** Begin **

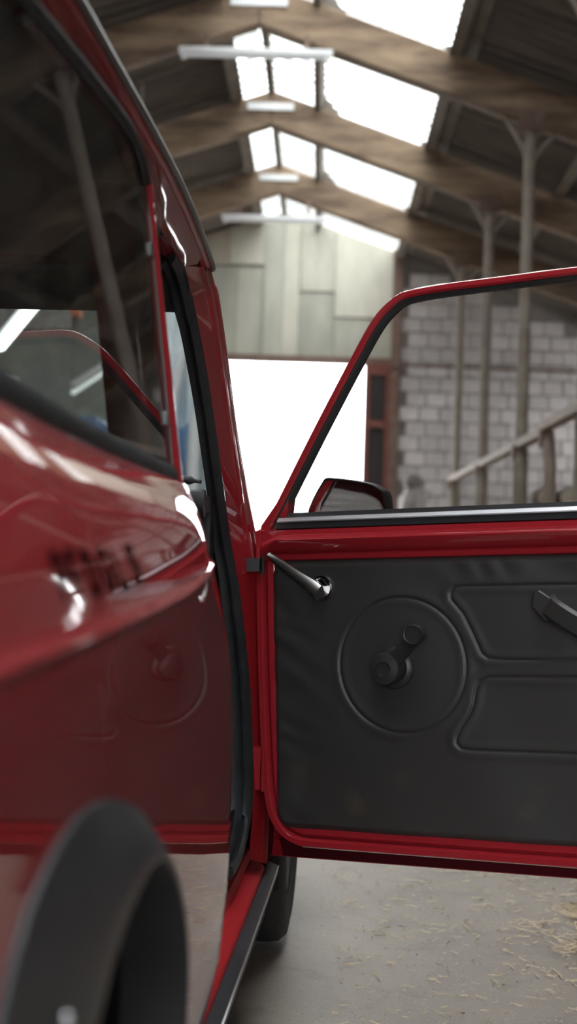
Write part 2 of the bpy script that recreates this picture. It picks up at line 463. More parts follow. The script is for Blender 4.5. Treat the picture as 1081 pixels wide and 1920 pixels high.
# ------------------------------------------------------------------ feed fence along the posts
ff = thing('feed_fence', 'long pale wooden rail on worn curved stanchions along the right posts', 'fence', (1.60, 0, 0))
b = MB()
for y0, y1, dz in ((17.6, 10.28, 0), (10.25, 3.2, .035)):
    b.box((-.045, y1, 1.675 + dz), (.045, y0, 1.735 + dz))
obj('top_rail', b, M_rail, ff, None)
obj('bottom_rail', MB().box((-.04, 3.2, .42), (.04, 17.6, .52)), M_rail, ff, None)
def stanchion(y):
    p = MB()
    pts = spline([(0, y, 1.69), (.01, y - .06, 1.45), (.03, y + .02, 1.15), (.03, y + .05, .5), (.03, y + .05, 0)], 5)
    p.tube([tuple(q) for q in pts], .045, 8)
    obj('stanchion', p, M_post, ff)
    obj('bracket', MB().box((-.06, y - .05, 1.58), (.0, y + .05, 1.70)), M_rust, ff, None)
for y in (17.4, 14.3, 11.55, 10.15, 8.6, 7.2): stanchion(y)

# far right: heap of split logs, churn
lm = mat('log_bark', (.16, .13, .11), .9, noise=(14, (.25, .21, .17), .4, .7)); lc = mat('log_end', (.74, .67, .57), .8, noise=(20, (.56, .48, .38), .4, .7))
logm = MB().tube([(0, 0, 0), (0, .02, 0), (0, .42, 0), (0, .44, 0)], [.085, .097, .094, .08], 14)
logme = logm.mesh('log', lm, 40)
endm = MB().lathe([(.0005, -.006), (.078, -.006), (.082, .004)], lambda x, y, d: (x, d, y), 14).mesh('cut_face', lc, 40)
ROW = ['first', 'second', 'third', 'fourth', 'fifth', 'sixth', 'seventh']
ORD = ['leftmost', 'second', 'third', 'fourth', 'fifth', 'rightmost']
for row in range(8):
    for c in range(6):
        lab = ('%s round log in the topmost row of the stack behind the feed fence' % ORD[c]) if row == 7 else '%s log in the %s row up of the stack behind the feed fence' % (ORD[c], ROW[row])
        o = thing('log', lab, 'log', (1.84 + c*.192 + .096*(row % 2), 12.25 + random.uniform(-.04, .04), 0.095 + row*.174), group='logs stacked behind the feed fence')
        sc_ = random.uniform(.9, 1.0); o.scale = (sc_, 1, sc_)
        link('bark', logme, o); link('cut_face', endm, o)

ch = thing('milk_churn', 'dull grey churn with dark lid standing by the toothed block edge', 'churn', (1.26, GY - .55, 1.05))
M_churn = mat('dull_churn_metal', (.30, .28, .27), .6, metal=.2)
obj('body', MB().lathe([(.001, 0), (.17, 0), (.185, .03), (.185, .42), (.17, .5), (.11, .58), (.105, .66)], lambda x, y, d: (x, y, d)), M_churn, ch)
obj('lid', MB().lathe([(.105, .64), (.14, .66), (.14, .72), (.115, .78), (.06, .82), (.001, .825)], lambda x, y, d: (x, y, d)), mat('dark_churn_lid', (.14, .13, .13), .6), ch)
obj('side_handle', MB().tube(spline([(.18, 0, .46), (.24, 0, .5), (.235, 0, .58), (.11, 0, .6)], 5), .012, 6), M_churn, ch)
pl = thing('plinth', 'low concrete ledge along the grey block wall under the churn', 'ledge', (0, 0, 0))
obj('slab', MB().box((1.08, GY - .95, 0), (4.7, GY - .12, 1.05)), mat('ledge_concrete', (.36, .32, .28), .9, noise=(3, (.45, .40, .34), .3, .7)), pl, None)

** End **

> What the task asks
Quote the material in full and exactly; do not carry over its pictures.

> Response
Write part 2 of the bpy script that recreates this picture. It picks up at line 463. More parts follow. The script is for Blender 4.5. Treat the picture as 1081 pixels wide and 1920 pixels high.
# ------------------------------------------------------------------ feed fence along the posts
ff = thing('feed_fence', 'long pale wooden rail on worn curved stanchions along the right posts', 'fence', (1.60, 0, 0))
b = MB()
for y0, y1, dz in ((17.6, 10.28, 0), (10.25, 3.2, .035)):
    b.box((-.045, y1, 1.675 + dz), (.045, y0, 1.735 + dz))
obj('top_rail', b, M_rail, ff, None)
obj('bottom_rail', MB().box((-.04, 3.2, .42), (.04, 17.6, .52)), M_rail, ff, None)
def stanchion(y):
    p = MB()
    pts = spline([(0, y, 1.69), (.01, y - .06, 1.45), (.03, y + .02, 1.15), (.03, y + .05, .5), (.03, y + .05, 0)], 5)
    p.tube([tuple(q) for q in pts], .045, 8)
    obj('stanchion', p, M_post, ff)
    obj('bracket', MB().box((-.06, y - .05, 1.58), (.0, y + .05, 1.70)), M_rust, ff, None)
for y in (17.4, 14.3, 11.55, 10.15, 8.6, 7.2): stanchion(y)

# far right: heap of split logs, churn
lm = mat('log_bark', (.16, .13, .11), .9, noise=(14, (.25, .21, .17), .4, .7)); lc = mat('log_end', (.74, .67, .57), .8, noise=(20, (.56, .48, .38), .4, .7))
logm = MB().tube([(0, 0, 0), (0, .02, 0), (0, .42, 0), (0, .44, 0)], [.085, .097, .094, .08], 14)
logme = logm.mesh('log', lm, 40)
endm = MB().lathe([(.0005, -.006), (.078, -.006), (.082, .004)], lambda x, y, d: (x, d, y), 14).mesh('cut_face', lc, 40)
ROW = ['first', 'second', 'third', 'fourth', 'fifth', 'sixth', 'seventh']
ORD = ['leftmost', 'second', 'third', 'fourth', 'fifth', 'rightmost']
for row in range(8):
    for c in range(6):
        lab = ('%s round log in the topmost row of the stack behind the feed fence' % ORD[c]) if row == 7 else '%s log in the %s row up of the stack behind the feed fence' % (ORD[c], ROW[row])
        o = thing('log', lab, 'log', (1.84 + c*.192 + .096*(row % 2), 12.25 + random.uniform(-.04, .04), 0.095 + row*.174), group='logs stacked behind the feed fence')
        sc_ = random.uniform(.9, 1.0); o.scale = (sc_, 1, sc_)
        link('bark', logme, o); link('cut_face', endm, o)

ch = thing('milk_churn', 'dull grey churn with dark lid standing by the toothed block edge', 'churn', (1.26, GY - .55, 1.05))
M_churn = mat('dull_churn_metal', (.30, .28, .27), .6, metal=.2)
obj('body', MB().lathe([(.001, 0), (.17, 0), (.185, .03), (.185, .42), (.17, .5), (.11, .58), (.105, .66)], lambda x, y, d: (x, y, d)), M_churn, ch)
obj('lid', MB().lathe([(.105, .64), (.14, .66), (.14, .72), (.115, .78), (.06, .82), (.001, .825)], lambda x, y, d: (x, y, d)), mat('dark_churn_lid', (.14, .13, .13), .6), ch)
obj('side_handle', MB().tube(spline([(.18, 0, .46), (.24, 0, .5), (.235, 0, .58), (.11, 0, .6)], 5), .012, 6), M_churn, ch)
pl = thing('plinth', 'low concrete ledge along the grey block wall under the churn', 'ledge', (0, 0, 0))
obj('slab', MB().box((1.08, GY - .95, 0), (4.7, GY - .12, 1.05)), mat('ledge_concrete', (.36, .32, .28), .9, noise=(3, (.45, .40, .34), .3, .7)), pl, None)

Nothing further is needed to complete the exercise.